Sidewalk use to expand to cyclists, just not downtown

Ordinance could be revamped and effective by Dec. 27

By: Chris Jackett | Royal Oak Review | Published December 12, 2012

ROYAL OAK — Some ordinances are more overdue for an update than others.

The City Commission gathered in front of about two dozen cycling enthusiasts Dec. 3 to update an ordinance that had been titled “Animals and vehicles on sidewalks” since its adoption in 1927. It previously prohibited driving, leading or backing any animal, wagon, truck, carriage, bicycle, motorcycle or motor vehicle on or along any sidewalk throughout the entire city.

The commission realized that many aspects of the outdated ordinance are not always enforced, since strollers, motorized wheelchairs and dog walkers can all be seen downtown. However, several “near misses” between bicyclists nearly colliding with walkers on downtown sidewalks set in motion the need for a change.

“It’s not about banning them downtown,” City Manager Don Johnson said of bicycles. “It’s about allowing them in places other than downtown.”

After much debate, the commission unanimously adopted, on first reading, a new ordinance to replace the 1927 edition. Use of bicycles and motorized scooters will still be banned on downtown sidewalks, but will be allowed on neighborhood sidewalks.

As far as the ordinance pertains, “downtown sidewalks” includes everything within the confines of 11 Mile to Seventh, and Main to Lafayette. Additionally, it includes Main north to Pingree and also the square block between Seventh, Lincoln, Washington and Lafayette.
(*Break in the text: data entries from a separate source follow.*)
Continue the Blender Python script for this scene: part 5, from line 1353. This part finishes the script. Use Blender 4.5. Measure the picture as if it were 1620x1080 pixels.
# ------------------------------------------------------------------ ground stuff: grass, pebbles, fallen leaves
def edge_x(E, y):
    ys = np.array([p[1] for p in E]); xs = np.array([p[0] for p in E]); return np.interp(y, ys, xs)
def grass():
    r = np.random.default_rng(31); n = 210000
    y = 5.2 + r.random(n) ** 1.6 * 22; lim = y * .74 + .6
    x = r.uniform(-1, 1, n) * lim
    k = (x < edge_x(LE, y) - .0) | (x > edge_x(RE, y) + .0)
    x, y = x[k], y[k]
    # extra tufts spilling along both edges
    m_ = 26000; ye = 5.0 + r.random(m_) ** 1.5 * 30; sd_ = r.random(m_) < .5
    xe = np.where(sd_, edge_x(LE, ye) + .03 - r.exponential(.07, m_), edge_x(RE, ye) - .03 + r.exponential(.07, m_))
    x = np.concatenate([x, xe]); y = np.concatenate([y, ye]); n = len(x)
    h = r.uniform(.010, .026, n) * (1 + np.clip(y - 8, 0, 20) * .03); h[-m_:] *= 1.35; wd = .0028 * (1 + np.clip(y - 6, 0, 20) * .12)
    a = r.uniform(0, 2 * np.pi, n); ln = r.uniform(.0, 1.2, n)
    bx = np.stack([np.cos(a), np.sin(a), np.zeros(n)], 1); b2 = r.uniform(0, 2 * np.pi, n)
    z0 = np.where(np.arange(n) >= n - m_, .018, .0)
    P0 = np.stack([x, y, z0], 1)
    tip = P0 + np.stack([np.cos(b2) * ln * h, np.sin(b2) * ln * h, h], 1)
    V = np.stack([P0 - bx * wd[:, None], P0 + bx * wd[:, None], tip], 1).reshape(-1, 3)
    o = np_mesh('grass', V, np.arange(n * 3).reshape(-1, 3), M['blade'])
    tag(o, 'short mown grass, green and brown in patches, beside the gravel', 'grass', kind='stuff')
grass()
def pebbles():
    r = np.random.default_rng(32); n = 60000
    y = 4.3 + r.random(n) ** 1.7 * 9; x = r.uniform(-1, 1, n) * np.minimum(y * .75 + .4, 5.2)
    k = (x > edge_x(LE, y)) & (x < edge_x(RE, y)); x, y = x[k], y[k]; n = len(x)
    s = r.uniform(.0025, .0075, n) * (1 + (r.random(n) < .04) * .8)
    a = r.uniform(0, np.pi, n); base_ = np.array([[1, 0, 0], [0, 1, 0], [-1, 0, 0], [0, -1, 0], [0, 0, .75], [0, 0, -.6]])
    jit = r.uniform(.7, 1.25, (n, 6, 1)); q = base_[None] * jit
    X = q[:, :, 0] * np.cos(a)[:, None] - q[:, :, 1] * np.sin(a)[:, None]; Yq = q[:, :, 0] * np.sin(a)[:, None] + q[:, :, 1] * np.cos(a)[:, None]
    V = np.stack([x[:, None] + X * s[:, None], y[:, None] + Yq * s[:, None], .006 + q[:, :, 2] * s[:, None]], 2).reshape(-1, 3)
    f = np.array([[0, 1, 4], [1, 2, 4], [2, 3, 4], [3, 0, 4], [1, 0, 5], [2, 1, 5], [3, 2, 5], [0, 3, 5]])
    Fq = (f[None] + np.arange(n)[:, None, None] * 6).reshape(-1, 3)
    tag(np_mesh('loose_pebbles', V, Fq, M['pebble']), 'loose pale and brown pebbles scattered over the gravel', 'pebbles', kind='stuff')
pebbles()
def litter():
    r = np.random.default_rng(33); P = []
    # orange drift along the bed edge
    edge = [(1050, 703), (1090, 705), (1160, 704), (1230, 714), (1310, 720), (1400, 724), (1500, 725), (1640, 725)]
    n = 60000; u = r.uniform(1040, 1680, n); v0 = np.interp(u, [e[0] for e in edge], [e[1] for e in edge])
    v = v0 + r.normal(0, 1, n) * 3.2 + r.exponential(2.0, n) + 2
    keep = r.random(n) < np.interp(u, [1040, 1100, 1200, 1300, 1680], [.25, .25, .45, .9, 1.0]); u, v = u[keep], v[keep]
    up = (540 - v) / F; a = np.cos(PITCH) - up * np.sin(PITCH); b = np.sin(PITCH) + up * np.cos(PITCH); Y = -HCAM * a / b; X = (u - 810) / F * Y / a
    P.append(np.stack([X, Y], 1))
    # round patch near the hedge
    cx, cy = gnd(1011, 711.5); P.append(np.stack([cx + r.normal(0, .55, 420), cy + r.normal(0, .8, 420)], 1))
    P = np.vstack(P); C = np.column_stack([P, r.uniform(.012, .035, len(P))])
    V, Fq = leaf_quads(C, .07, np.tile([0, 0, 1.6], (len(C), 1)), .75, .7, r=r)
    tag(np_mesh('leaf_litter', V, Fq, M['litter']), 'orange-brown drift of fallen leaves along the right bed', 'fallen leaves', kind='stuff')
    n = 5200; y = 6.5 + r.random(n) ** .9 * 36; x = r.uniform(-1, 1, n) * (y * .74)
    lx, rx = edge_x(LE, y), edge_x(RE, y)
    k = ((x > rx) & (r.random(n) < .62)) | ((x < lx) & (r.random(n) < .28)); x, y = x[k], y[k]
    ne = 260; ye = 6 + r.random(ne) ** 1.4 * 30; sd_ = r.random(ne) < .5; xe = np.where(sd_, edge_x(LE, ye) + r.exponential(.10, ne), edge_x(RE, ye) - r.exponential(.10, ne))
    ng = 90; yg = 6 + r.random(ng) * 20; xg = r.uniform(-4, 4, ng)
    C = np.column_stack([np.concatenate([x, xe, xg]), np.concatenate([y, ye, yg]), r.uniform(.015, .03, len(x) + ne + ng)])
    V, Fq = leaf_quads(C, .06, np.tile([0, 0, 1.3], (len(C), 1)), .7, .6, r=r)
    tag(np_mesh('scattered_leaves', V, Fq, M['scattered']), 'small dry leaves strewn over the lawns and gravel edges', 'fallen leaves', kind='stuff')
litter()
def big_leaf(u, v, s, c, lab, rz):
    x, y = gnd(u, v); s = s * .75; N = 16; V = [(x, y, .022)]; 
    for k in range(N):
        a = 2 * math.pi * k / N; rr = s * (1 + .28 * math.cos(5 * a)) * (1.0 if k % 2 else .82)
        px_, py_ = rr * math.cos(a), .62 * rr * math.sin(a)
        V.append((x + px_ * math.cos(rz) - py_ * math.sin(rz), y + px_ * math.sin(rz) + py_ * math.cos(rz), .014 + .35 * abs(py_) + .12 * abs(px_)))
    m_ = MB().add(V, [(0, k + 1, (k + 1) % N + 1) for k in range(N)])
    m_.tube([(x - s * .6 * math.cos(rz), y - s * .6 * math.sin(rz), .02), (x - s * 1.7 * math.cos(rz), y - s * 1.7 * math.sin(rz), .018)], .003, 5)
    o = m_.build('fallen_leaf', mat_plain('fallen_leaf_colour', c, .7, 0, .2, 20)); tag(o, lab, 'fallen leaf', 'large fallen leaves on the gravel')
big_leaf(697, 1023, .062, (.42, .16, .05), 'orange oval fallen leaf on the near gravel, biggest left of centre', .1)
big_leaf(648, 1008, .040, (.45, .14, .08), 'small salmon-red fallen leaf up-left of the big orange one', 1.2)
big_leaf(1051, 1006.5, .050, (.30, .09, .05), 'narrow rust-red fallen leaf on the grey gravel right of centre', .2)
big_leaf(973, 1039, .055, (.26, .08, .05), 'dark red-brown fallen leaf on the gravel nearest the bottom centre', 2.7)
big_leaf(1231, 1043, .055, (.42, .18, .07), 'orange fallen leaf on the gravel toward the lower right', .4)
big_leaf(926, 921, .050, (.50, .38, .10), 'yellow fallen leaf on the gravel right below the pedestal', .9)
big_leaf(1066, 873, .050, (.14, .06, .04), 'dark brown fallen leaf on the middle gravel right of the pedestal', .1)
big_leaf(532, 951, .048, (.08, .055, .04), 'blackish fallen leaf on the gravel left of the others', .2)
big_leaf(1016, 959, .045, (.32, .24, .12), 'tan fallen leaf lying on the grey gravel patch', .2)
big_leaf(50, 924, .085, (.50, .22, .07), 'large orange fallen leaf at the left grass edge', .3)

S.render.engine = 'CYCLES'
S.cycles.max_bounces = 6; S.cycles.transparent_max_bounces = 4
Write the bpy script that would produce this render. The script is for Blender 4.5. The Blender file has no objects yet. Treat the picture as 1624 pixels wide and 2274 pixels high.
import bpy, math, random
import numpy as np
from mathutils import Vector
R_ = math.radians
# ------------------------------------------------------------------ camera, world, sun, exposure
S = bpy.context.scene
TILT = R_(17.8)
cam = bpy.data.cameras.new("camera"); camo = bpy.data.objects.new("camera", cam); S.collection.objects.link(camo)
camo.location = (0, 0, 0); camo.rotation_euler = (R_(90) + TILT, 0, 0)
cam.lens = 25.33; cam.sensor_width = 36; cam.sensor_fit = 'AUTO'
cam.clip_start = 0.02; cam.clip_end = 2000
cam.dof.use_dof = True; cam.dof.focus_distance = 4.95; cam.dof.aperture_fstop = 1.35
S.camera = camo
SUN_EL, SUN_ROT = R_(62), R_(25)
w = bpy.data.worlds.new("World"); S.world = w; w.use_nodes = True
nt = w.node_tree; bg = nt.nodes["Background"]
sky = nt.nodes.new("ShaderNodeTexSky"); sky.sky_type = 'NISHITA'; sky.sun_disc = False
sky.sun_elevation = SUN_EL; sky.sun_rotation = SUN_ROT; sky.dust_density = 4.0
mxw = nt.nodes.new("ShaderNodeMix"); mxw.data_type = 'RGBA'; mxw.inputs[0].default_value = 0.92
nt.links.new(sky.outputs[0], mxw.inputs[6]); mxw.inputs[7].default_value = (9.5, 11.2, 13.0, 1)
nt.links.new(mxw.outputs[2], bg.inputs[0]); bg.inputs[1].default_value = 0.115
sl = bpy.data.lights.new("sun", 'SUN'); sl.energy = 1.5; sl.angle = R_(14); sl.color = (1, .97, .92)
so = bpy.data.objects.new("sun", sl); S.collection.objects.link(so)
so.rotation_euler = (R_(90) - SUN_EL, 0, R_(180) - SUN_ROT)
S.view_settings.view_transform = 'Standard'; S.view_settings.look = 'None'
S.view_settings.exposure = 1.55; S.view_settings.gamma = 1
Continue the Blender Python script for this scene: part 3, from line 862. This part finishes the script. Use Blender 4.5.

Under the new ordinance, motorized wheelchairs, baby carriages and strollers will be allowed on all sidewalks. Use of mopeds, motorcycles and seated motorized scooters are already banned on sidewalks, per state law.

“Ordinances don’t change behavior by themselves,” Commissioner Mike Fournier said. “I think this needs to be accompanied by some sort of educational component.”

Commissioner Jim Rasor suggested signage as an educational measure to make sure downtown patrons know cyclists are welcome to ride in the streets downtown, but not on the sidewalk, and they must walk their bicycles within the downtown area if sticking to the sidewalk. City management intern Dennis van de Laar noted that cities like Chicago and San Francisco have educational pamphlets that are handed out to spread the word of similar ordinances.

Another suggestion from Rasor, to stop the possible impounding of bicycles, was adopted as part of the ordinance. A provision originally included to continue to allow police to impound bicycles worried many in attendance, although Police Chief Corrigan O’Donohue said it only would be used in extreme cases and at the officer’s discretion.

“That language was adopted from the ordinance for skateboarders,” O’Donohue said. “In some cases, we just like the ability to permanently solve the problem, if we have to.”

The primary reasons to impound bicycles would be cases of cyclists propelling their bikes off city-owned planters to do tricks, or if a bicycle is left at a scene during an emergency.

“If you take away the ability to impound, you can give some yahoo tickets all day and he’ll still be down there causing trouble,” Mayor Jim Ellison said. “I’d prefer to take away the weapon of choice — the bike — and they can work to get it back.”

Mayor Pro Tem Patricia Capello said she wanted to help promote healthy hobbies like cycling, and several in attendance and at the commission table echoed concerns that the impound ability would do the opposite by scaring cyclists away.

“I want to be as encouraging as I can be,” Capello said. “We don’t impound motor vehicles in all cases, so I don’t think we should impound bicycles in all cases.”

The impound aspect is currently out of the equation, but the potential of a civil offense and fine of up to $50 applies for those riding on sidewalks downtown. Repeat offenders could receive fines of up to $100. The existing 85-year-old ordinance currently charges violators with a misdemeanor.

Because the new ordinance was adopted on first reading Dec. 3, it will have to pass on second reading at 7:30 p.m. Dec. 17 at City Hall in order to become effective 10 days later on Dec. 27.